陽成院に光孝天皇、百人一首の世界~o(*^▽^*)o
って、恋の歌詠んでるほど心穏やかに過ごしたわけではなかったんですね( ̄Д ̄;;
投稿: おきよ | 2009年8月26日 (水) 16時22分
陽成天皇という人が、武列天皇の生まれ変わりのような人だった とは知りませんでした。
こういうのも、歴史は繰り返す と云うのでしょうか?、・ ・ ・ って、違いますよね。
記紀には繰り返しの記述 ( ~ 排仏派が仏像を堀に捨てる話し等)があって、私個人は、実はそのことに強い興味があります。
天武天皇の‘ヨシノ’を何回も繰り返す歌のように、古代から、繰り返しは吉祥だと捉えていた筈です。
やはり、悪の次は善がくる、という繰り返しの法による交替だということにしようとするが為の、陽成天皇のことは作り話しなのではないでしょうか。
投稿: 重用の節句を祝う | 2009年8月26日 (水) 17時38分
おきよさん、こんばんは~
私も、平安時代って、その名前の通り、のほほ~んとした時代だと思っていましたが、意外と、ドロドロした時代だったんですね~
これなら、はっきりと相手をやっつけて政権交代する戦国のほうが、スッキリしてますよね~。
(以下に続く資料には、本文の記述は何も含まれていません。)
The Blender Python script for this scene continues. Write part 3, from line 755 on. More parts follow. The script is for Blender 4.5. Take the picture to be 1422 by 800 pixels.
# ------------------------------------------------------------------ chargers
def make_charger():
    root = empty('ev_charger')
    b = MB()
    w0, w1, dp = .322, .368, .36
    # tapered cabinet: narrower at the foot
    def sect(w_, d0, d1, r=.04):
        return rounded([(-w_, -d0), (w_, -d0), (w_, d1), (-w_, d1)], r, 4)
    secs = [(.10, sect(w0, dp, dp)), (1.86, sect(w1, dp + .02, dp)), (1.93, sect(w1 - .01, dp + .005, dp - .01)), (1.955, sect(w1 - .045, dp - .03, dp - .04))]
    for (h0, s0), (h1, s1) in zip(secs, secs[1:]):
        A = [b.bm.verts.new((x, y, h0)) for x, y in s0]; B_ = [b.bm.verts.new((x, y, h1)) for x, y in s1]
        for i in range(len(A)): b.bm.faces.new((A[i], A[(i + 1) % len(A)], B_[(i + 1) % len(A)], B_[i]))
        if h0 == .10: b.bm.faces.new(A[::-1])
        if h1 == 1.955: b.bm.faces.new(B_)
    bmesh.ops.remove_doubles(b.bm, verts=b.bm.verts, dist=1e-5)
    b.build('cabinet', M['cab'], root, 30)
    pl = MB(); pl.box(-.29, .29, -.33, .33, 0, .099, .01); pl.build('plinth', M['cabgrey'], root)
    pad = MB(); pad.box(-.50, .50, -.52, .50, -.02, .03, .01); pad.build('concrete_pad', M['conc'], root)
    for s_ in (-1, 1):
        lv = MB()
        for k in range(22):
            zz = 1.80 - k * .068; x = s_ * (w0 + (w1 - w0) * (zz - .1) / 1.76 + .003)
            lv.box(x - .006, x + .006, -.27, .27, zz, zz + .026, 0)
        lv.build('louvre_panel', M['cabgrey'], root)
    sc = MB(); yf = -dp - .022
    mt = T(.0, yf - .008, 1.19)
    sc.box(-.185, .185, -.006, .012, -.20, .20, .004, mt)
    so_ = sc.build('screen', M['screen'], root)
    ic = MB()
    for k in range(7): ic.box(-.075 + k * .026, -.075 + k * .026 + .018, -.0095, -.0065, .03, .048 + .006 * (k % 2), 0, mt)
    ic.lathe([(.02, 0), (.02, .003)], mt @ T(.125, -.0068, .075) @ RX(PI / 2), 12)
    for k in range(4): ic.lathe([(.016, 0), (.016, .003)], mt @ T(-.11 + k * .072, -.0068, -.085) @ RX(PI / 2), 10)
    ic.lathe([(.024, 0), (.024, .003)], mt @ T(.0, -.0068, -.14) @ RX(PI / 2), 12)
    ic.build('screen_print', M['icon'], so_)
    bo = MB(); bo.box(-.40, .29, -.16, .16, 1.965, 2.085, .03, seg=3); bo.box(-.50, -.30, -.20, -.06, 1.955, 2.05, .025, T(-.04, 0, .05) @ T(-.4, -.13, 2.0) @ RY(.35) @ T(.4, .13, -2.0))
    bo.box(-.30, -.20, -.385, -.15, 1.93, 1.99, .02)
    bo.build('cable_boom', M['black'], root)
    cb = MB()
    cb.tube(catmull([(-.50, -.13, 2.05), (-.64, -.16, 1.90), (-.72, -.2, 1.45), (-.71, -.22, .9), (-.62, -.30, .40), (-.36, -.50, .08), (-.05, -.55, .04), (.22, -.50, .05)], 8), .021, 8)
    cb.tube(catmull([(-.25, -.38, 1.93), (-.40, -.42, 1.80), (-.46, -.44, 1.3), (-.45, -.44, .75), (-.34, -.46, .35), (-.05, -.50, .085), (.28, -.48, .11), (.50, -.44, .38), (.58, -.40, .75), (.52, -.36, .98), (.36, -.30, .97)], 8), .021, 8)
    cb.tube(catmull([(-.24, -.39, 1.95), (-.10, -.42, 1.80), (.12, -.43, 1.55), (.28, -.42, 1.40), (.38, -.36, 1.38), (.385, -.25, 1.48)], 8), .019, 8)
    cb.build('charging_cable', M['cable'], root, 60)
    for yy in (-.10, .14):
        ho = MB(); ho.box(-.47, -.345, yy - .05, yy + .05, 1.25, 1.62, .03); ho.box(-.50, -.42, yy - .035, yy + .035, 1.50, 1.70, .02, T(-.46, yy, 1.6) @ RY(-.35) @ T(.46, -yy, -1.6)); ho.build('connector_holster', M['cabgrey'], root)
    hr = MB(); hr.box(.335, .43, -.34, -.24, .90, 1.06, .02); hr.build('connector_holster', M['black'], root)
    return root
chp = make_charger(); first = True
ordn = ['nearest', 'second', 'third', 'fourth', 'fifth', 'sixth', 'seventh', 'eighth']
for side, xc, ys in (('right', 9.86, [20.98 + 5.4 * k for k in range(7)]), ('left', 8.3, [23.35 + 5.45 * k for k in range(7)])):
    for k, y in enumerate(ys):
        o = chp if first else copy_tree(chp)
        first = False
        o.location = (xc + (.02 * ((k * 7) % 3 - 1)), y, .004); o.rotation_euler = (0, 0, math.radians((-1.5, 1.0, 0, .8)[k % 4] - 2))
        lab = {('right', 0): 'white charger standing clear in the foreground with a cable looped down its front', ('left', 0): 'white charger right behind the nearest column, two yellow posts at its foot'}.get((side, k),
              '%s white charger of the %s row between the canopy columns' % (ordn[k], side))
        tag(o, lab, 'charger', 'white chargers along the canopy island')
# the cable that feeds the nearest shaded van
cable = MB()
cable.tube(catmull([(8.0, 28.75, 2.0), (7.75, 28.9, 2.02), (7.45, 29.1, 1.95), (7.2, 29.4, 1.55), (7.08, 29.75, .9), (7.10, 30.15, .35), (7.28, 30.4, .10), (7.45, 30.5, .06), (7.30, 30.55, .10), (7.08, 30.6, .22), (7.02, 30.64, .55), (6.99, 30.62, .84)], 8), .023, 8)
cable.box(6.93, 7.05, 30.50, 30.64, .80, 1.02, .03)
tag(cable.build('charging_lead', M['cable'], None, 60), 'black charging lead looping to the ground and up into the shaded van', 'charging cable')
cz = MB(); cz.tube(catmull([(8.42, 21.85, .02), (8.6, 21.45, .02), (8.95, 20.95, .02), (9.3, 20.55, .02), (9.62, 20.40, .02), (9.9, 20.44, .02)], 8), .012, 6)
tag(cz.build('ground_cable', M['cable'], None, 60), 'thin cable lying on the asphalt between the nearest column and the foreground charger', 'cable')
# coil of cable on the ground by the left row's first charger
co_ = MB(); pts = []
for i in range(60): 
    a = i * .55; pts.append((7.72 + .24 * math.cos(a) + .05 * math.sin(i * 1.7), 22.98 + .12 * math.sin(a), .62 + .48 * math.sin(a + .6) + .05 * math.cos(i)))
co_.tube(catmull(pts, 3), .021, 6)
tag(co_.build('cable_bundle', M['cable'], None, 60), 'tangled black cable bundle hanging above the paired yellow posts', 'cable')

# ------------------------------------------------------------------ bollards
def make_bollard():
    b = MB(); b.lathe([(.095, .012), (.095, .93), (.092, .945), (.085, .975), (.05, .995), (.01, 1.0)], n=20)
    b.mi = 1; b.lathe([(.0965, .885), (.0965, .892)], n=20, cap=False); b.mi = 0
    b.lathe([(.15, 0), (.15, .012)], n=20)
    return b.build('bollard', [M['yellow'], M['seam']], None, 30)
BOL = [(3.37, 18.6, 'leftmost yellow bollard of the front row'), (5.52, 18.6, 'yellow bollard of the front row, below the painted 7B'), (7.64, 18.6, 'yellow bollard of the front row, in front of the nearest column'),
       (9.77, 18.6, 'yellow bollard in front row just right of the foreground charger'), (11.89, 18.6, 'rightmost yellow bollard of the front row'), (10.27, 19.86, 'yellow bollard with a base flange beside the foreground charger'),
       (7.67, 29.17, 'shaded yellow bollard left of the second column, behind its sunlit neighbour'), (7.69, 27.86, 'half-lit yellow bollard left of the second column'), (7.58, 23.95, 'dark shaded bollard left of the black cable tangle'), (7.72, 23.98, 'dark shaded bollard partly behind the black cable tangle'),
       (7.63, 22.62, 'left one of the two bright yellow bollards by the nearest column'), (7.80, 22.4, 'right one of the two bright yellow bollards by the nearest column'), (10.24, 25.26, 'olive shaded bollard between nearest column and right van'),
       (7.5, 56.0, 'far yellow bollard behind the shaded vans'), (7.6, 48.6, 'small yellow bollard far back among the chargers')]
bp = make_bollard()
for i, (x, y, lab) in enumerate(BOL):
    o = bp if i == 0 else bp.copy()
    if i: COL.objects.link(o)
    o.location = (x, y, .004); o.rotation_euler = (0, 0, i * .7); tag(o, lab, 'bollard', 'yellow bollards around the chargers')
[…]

投稿: 茶々 | 2009年8月26日 (水) 18時22分
重用の節句を祝うさん、こんばんは~
そう言えば、あの寛政の改革を行った老中・松平定信も、そのクリーンさを強調したいがために、前老中・田沼意次を悪の権化にしてしまっている気がするので、これは、やはり政権交代の定番なのかも知れませんね。